Repeat only the lines from the one holding "sheen=0.1, col2='9A8070', scale=3)" down to the last line of the listing below, including both of those lines.

▸ Available data
--- Begin ---

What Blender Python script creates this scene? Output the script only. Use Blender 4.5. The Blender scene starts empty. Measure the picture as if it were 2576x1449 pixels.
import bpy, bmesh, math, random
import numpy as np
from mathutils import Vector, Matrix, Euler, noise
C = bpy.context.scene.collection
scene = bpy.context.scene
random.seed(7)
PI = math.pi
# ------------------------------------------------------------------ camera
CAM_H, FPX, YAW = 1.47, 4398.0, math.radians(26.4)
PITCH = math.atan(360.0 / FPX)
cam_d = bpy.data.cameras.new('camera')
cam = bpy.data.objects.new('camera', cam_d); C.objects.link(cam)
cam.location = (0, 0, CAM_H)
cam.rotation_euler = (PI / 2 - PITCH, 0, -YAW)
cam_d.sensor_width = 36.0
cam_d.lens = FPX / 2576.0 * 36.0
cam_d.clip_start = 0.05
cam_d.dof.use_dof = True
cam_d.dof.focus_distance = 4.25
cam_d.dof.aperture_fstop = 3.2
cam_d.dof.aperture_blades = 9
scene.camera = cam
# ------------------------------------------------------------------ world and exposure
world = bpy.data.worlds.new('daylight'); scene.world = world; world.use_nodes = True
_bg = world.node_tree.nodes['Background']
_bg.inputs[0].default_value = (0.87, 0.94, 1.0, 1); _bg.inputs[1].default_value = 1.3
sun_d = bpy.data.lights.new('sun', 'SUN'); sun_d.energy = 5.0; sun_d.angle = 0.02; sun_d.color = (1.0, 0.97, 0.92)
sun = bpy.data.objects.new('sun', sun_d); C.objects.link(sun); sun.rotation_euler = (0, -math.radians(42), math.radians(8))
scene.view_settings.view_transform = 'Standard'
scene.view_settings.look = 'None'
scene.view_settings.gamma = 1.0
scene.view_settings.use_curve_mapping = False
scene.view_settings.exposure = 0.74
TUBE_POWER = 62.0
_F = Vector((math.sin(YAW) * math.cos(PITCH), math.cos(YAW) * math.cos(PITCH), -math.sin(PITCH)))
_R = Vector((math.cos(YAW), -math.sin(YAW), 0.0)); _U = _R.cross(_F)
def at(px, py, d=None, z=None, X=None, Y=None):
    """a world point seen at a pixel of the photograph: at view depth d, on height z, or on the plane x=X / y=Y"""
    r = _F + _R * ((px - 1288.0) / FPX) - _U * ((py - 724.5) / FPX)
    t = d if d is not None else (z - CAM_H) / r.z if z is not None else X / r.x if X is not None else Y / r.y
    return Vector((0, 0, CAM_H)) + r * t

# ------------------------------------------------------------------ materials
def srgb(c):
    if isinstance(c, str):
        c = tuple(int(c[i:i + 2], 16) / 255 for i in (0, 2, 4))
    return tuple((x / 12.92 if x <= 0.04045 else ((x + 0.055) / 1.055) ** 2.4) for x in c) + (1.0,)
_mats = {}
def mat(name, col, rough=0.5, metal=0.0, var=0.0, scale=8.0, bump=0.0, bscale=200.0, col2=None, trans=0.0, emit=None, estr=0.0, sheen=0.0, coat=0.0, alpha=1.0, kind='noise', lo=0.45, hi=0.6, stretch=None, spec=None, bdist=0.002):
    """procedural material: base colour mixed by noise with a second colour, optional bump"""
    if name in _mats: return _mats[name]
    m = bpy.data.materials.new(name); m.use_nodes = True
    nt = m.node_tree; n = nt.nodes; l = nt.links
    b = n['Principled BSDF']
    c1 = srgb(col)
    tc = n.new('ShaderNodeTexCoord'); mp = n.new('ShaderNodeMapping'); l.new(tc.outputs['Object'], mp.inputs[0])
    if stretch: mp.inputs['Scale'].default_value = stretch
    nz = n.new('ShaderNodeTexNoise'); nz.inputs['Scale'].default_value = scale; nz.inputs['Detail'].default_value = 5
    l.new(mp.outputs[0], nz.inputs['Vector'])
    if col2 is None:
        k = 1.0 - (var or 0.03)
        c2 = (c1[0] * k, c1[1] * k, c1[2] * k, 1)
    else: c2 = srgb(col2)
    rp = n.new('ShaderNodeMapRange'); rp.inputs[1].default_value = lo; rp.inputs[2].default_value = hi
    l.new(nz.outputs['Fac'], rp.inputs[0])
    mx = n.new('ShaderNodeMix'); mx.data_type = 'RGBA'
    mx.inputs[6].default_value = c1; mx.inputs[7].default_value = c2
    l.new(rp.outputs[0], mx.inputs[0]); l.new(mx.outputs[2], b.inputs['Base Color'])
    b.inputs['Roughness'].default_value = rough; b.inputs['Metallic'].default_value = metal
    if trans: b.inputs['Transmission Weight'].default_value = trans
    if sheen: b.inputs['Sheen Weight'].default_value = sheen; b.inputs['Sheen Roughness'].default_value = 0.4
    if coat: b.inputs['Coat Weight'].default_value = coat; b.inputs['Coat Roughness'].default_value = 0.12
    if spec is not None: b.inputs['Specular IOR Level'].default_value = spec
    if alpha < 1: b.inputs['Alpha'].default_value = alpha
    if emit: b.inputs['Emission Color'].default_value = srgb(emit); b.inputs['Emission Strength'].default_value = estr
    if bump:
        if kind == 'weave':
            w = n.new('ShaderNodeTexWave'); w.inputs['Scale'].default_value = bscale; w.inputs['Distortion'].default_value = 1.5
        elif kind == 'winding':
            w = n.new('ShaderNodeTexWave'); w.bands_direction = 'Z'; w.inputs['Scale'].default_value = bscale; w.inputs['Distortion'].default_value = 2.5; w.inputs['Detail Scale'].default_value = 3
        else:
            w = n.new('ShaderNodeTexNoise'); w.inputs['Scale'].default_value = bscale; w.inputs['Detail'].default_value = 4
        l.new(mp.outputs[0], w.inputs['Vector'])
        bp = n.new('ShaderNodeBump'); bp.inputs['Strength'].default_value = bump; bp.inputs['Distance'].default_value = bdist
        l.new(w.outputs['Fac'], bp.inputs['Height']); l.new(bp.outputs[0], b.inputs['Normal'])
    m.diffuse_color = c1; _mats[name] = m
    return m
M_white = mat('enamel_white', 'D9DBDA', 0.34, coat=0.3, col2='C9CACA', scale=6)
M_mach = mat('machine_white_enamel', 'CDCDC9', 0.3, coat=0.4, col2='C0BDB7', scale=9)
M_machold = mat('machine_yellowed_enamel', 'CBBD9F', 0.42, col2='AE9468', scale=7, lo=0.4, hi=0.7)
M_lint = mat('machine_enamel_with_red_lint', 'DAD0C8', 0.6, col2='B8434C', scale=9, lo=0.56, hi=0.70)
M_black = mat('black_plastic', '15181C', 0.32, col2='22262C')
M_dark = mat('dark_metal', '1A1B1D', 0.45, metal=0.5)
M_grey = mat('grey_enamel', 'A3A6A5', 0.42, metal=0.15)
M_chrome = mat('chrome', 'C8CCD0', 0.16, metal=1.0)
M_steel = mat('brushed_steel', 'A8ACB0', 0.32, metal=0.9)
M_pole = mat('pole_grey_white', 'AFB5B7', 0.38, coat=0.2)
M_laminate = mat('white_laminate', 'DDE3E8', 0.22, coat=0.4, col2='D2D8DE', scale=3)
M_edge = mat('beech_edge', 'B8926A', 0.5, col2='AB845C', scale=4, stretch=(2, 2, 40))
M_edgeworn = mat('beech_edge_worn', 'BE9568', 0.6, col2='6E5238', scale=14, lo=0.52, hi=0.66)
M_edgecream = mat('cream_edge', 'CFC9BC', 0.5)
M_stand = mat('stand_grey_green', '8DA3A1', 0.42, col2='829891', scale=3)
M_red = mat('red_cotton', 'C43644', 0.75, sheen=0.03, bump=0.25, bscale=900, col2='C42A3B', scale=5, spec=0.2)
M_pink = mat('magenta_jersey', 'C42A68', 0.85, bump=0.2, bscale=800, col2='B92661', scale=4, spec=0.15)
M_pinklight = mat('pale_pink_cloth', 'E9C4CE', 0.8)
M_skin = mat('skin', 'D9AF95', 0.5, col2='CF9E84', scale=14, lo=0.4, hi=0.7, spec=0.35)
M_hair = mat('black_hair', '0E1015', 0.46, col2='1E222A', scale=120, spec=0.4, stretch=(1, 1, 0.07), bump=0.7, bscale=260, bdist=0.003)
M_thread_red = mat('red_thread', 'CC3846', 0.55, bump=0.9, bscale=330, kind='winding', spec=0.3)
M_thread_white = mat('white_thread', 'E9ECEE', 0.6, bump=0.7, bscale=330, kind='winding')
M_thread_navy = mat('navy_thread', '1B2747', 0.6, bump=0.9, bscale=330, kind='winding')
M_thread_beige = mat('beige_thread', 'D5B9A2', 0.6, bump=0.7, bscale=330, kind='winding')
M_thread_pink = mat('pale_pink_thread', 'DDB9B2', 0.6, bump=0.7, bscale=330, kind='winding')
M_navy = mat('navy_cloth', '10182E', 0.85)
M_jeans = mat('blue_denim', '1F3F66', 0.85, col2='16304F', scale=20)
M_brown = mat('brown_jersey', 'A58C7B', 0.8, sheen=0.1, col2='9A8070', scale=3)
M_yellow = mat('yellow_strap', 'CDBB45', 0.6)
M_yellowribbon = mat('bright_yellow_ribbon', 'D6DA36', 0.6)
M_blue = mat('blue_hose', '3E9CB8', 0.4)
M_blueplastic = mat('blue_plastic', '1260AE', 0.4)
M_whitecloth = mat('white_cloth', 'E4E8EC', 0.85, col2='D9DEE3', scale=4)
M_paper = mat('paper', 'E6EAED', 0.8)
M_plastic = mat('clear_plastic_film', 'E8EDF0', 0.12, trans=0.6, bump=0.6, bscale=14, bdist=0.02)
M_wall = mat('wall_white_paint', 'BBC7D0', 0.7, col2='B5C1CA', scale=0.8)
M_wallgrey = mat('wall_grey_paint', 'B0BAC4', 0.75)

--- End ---

▸ Answer to this task
M_brown = mat('brown_jersey', 'A58C7B', 0.8, sheen=0.1, col2='9A8070', scale=3)
M_yellow = mat('yellow_strap', 'CDBB45', 0.6)
M_yellowribbon = mat('bright_yellow_ribbon', 'D6DA36', 0.6)
M_blue = mat('blue_hose', '3E9CB8', 0.4)
M_blueplastic = mat('blue_plastic', '1260AE', 0.4)
M_whitecloth = mat('white_cloth', 'E4E8EC', 0.85, col2='D9DEE3', scale=4)
M_paper = mat('paper', 'E6EAED', 0.8)
M_plastic = mat('clear_plastic_film', 'E8EDF0', 0.12, trans=0.6, bump=0.6, bscale=14, bdist=0.02)
M_wall = mat('wall_white_paint', 'BBC7D0', 0.7, col2='B5C1CA', scale=0.8)
M_wallgrey = mat('wall_grey_paint', 'B0BAC4', 0.75)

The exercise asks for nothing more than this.